REQUIREMENT: Exactly as written, quote every line that follows, skipping the images.

SUPPLIED INFORMATION:
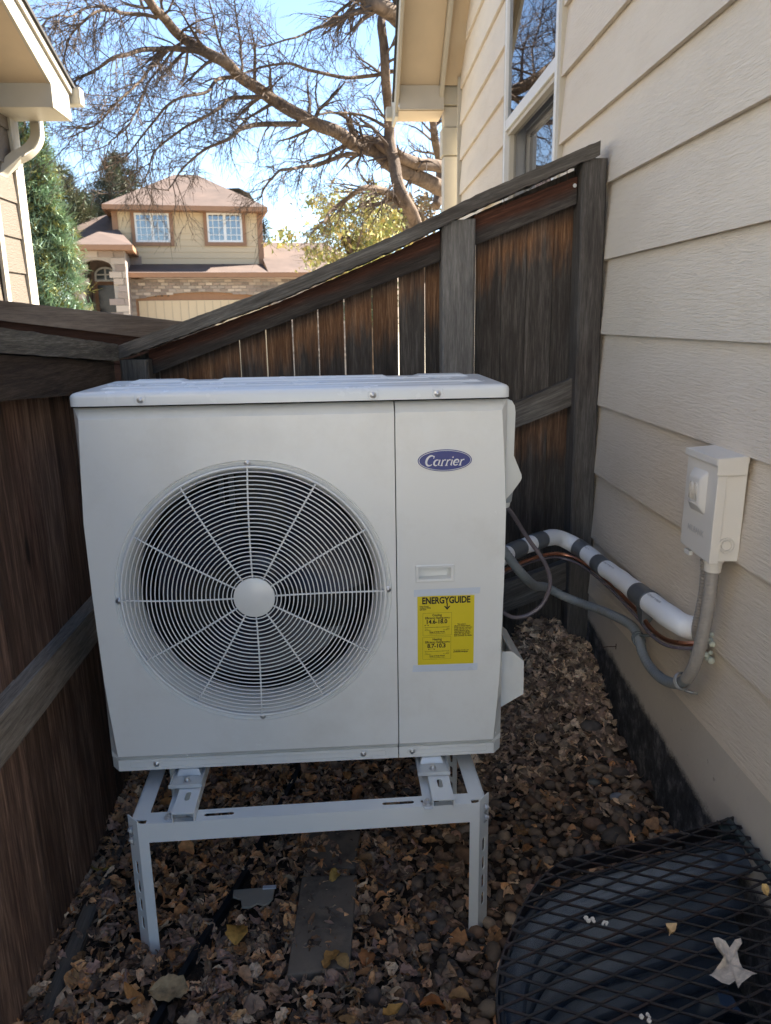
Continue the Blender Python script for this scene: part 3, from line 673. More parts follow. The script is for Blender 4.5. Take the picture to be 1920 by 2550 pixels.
# =================================================================== HEAT PUMP UNIT
hp = thing('heat_pump', 'white side-discharge heat pump with a large round fan grille standing on a metal stand', 'heat pump', (.473, .17, 0))
SEAM_X = .6922; W = .946; FC = (.367, .4385)
mb = MB(); mb.box((0,.05,0),(.0015,.34,.872)); mb.box((W-.0015,.05,0),(W,.34,.872)); mb.box((.0016,.335,0),(W-.0016,.34,.872)); mb.box((.0016,.051,0),(W-.0016,.3349,.002)); mb.box((.0016,.051,.870),(W-.0016,.3349,.872)); mb.box((SEAM_X+.01,.052,.0021),(SEAM_X+.012,.3349,.8699)); mb.build('cabinet', UNIT, hp)
SEAM = .6922
CLX = [(.028,.023),(.045,.022),(.15,.014),(.24,.009),(.45,.004),(.62,.003),(.75,.010),(.85,.0165)]
def cx_(z): return interp(CLX, z)
def panel(side):
    mb = MB(); L = side == 'L'
    X = (lambda x: x) if L else (lambda x: W-x)
    zs = [.045,.10,.15,.20,.24,.30,.36,.45,.54,.62,.68,.75,.80,.848]
    xin = .03; xs_ = SEAM-.0012 if L else W-SEAM-.0012
    # side strip
    vs = []
    for z in zs: vs += [(X(cx_(z)),0,z),(X(xin),0,z)]
    mb.add(vs, [(2*i,2*i+1,2*i+3,2*i+2) for i in range(len(zs)-1)])
    # facet to the cabinet side
    vs = []
    for z in [.0285]+zs+[.8742]:
        c = cx_(max(z,.028)) if z < .85 else .012
        yy = 0 if .045 <= z <= .848 else (.024 if z > .8 else .018)
        vs += [(X(c),yy,z),(X(-.002),.032,z),(X(-.002),.05,z)]
    mb.add(vs, [(3*i+k,3*i+1+k,3*i+4+k,3*i+3+k) for i in range(len(zs)+1) for k in (0,1)])
    z0, z1 = .045, .848
    if L:   # front plate with round opening
        N = 120; vs = []
        for k in range(N):
            a = 2*math.pi*k/N; ca, sa = math.cos(a), math.sin(a)
            t = min(((xs_-FC[0])/ca if ca > 1e-9 else (xin-FC[0])/ca if ca < -1e-9 else 9), ((z1-FC[1])/sa if sa > 1e-9 else (z0-FC[1])/sa if sa < -1e-9 else 9))
            vs += [(FC[0]+.3135*ca,0,FC[1]+.3135*sa),(FC[0]+t*ca,0,FC[1]+t*sa)]
        mb.add(vs, [(2*k,2*k+1,2*((k+1)%N)+1,2*((k+1)%N)) for k in range(N)])
        for ccx, ccz in ((xin,z0),(xs_,z0),(xs_,z1),(xin,z1)):   # corners cut by the radial quads
            an = math.atan2(ccz-FC[1], ccx-FC[0]); k = int(an/(2*math.pi)*N) if an >= 0 else int(an/(2*math.pi)*N+N)
            p, q = vs[2*k+1], vs[2*((k+1)%N)+1]; mb.add([p, q, (ccx,0,ccz)], [(0,1,2)])
    else:
        # front plate around the recessed handle
        hx0, hx1, hz0, hz1 = .739, .822, .459, .494
        A_ = [X(xin), hx1, hx0, X(xs_)]; B_ = [z0, hz0, hz1, z1]
        for i in range(3):
            for j in range(3):
                if i == 1 and j == 1: continue
                mb.add([(A_[i],0,B_[j]),(A_[i+1],0,B_[j]),(A_[i+1],0,B_[j+1]),(A_[i],0,B_[j+1])], [(0,1,2,3)])
    # top and bottom bevels, seam return
    mb.add([(X(cx_(.85)),0,z1),(X(xs_),0,z1),(X(xs_),.024,.8742),(X(.012),.024,.8742)], [(0,1,2,3)])
    mb.add([(X(cx_(.045)),0,z0),(X(xs_),0,z0),(X(xs_),.018,.0285),(X(cx_(.028)),.018,.0285)], [(0,1,2,3)])
    mb.add([(X(xs_),0,z0),(X(xs_),0,z1),(X(xs_),.016,.8742),(X(xs_),.03,.8742),(X(xs_),.03,.0285),(X(xs_),.016,.0285)], [(0,1,2,3,4,5)])
    # base strip with shallow pressed slot
    c = .018; yb = .011
    mb.add([(X(-.002),.035,.0),(X(-.002),.035,.0283),(X(c),yb,.0283),(X(c),yb,0),(X(xs_),yb,0),(X(xs_),yb,.0283),(X(c),.03,.0283),(X(xs_),.03,.0283),(X(-.002),.035,0),(X(c),.05,0),(X(xs_),.05,0)],
           [(0,1,2,3),(3,2,5,4),(2,6,7,5),(1,6,2),(3,4,10,9),(8,3,9)])
    o = mb.build('front_panel', UNIT, hp)
    x0, x1 = (.045, xs_-.03) if L else (.035, xs_-.02)
    sl_ = MB(); pts = []
    for k in range(24):
        a = 2*math.pi*k/24; ca, sa = math.cos(a), math.sin(a)
        pts.append(X((x1-.006 if ca > 0 else x0+.006)+.006*ca), ) if False else pts.append((X((x1-.006 if ca > 0 else x0+.006)+.006*ca), yb-.0005, .0145+.007*sa))
    sl_.tube(pts, .0009, 5, closed=True); sl_.build('pressed_rim', UNIT, o, smooth=True)
    return o
fpL = panel('L'); fpR = panel('R')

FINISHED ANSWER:
Continue the Blender Python script for this scene: part 3, from line 673. More parts follow. The script is for Blender 4.5. Take the picture to be 1920 by 2550 pixels.
# =================================================================== HEAT PUMP UNIT
hp = thing('heat_pump', 'white side-discharge heat pump with a large round fan grille standing on a metal stand', 'heat pump', (.473, .17, 0))
SEAM_X = .6922; W = .946; FC = (.367, .4385)
mb = MB(); mb.box((0,.05,0),(.0015,.34,.872)); mb.box((W-.0015,.05,0),(W,.34,.872)); mb.box((.0016,.335,0),(W-.0016,.34,.872)); mb.box((.0016,.051,0),(W-.0016,.3349,.002)); mb.box((.0016,.051,.870),(W-.0016,.3349,.872)); mb.box((SEAM_X+.01,.052,.0021),(SEAM_X+.012,.3349,.8699)); mb.build('cabinet', UNIT, hp)
SEAM = .6922
CLX = [(.028,.023),(.045,.022),(.15,.014),(.24,.009),(.45,.004),(.62,.003),(.75,.010),(.85,.0165)]
def cx_(z): return interp(CLX, z)
def panel(side):
    mb = MB(); L = side == 'L'
    X = (lambda x: x) if L else (lambda x: W-x)
    zs = [.045,.10,.15,.20,.24,.30,.36,.45,.54,.62,.68,.75,.80,.848]
    xin = .03; xs_ = SEAM-.0012 if L else W-SEAM-.0012
    # side strip
    vs = []
    for z in zs: vs += [(X(cx_(z)),0,z),(X(xin),0,z)]
    mb.add(vs, [(2*i,2*i+1,2*i+3,2*i+2) for i in range(len(zs)-1)])
    # facet to the cabinet side
    vs = []
    for z in [.0285]+zs+[.8742]:
        c = cx_(max(z,.028)) if z < .85 else .012
        yy = 0 if .045 <= z <= .848 else (.024 if z > .8 else .018)
        vs += [(X(c),yy,z),(X(-.002),.032,z),(X(-.002),.05,z)]
    mb.add(vs, [(3*i+k,3*i+1+k,3*i+4+k,3*i+3+k) for i in range(len(zs)+1) for k in (0,1)])
    z0, z1 = .045, .848
    if L:   # front plate with round opening
        N = 120; vs = []
        for k in range(N):
            a = 2*math.pi*k/N; ca, sa = math.cos(a), math.sin(a)
            t = min(((xs_-FC[0])/ca if ca > 1e-9 else (xin-FC[0])/ca if ca < -1e-9 else 9), ((z1-FC[1])/sa if sa > 1e-9 else (z0-FC[1])/sa if sa < -1e-9 else 9))
            vs += [(FC[0]+.3135*ca,0,FC[1]+.3135*sa),(FC[0]+t*ca,0,FC[1]+t*sa)]
        mb.add(vs, [(2*k,2*k+1,2*((k+1)%N)+1,2*((k+1)%N)) for k in range(N)])
        for ccx, ccz in ((xin,z0),(xs_,z0),(xs_,z1),(xin,z1)):   # corners cut by the radial quads
            an = math.atan2(ccz-FC[1], ccx-FC[0]); k = int(an/(2*math.pi)*N) if an >= 0 else int(an/(2*math.pi)*N+N)
            p, q = vs[2*k+1], vs[2*((k+1)%N)+1]; mb.add([p, q, (ccx,0,ccz)], [(0,1,2)])
    else:
        # front plate around the recessed handle
        hx0, hx1, hz0, hz1 = .739, .822, .459, .494
        A_ = [X(xin), hx1, hx0, X(xs_)]; B_ = [z0, hz0, hz1, z1]
        for i in range(3):
            for j in range(3):
                if i == 1 and j == 1: continue
                mb.add([(A_[i],0,B_[j]),(A_[i+1],0,B_[j]),(A_[i+1],0,B_[j+1]),(A_[i],0,B_[j+1])], [(0,1,2,3)])
    # top and bottom bevels, seam return
    mb.add([(X(cx_(.85)),0,z1),(X(xs_),0,z1),(X(xs_),.024,.8742),(X(.012),.024,.8742)], [(0,1,2,3)])
    mb.add([(X(cx_(.045)),0,z0),(X(xs_),0,z0),(X(xs_),.018,.0285),(X(cx_(.028)),.018,.0285)], [(0,1,2,3)])
    mb.add([(X(xs_),0,z0),(X(xs_),0,z1),(X(xs_),.016,.8742),(X(xs_),.03,.8742),(X(xs_),.03,.0285),(X(xs_),.016,.0285)], [(0,1,2,3,4,5)])
    # base strip with shallow pressed slot
    c = .018; yb = .011
    mb.add([(X(-.002),.035,.0),(X(-.002),.035,.0283),(X(c),yb,.0283),(X(c),yb,0),(X(xs_),yb,0),(X(xs_),yb,.0283),(X(c),.03,.0283),(X(xs_),.03,.0283),(X(-.002),.035,0),(X(c),.05,0),(X(xs_),.05,0)],
           [(0,1,2,3),(3,2,5,4),(2,6,7,5),(1,6,2),(3,4,10,9),(8,3,9)])
    o = mb.build('front_panel', UNIT, hp)
    x0, x1 = (.045, xs_-.03) if L else (.035, xs_-.02)
    sl_ = MB(); pts = []
    for k in range(24):
        a = 2*math.pi*k/24; ca, sa = math.cos(a), math.sin(a)
        pts.append(X((x1-.006 if ca > 0 else x0+.006)+.006*ca), ) if False else pts.append((X((x1-.006 if ca > 0 else x0+.006)+.006*ca), yb-.0005, .0145+.007*sa))
    sl_.tube(pts, .0009, 5, closed=True); sl_.build('pressed_rim', UNIT, o, smooth=True)
    return o
fpL = panel('L'); fpR = panel('R')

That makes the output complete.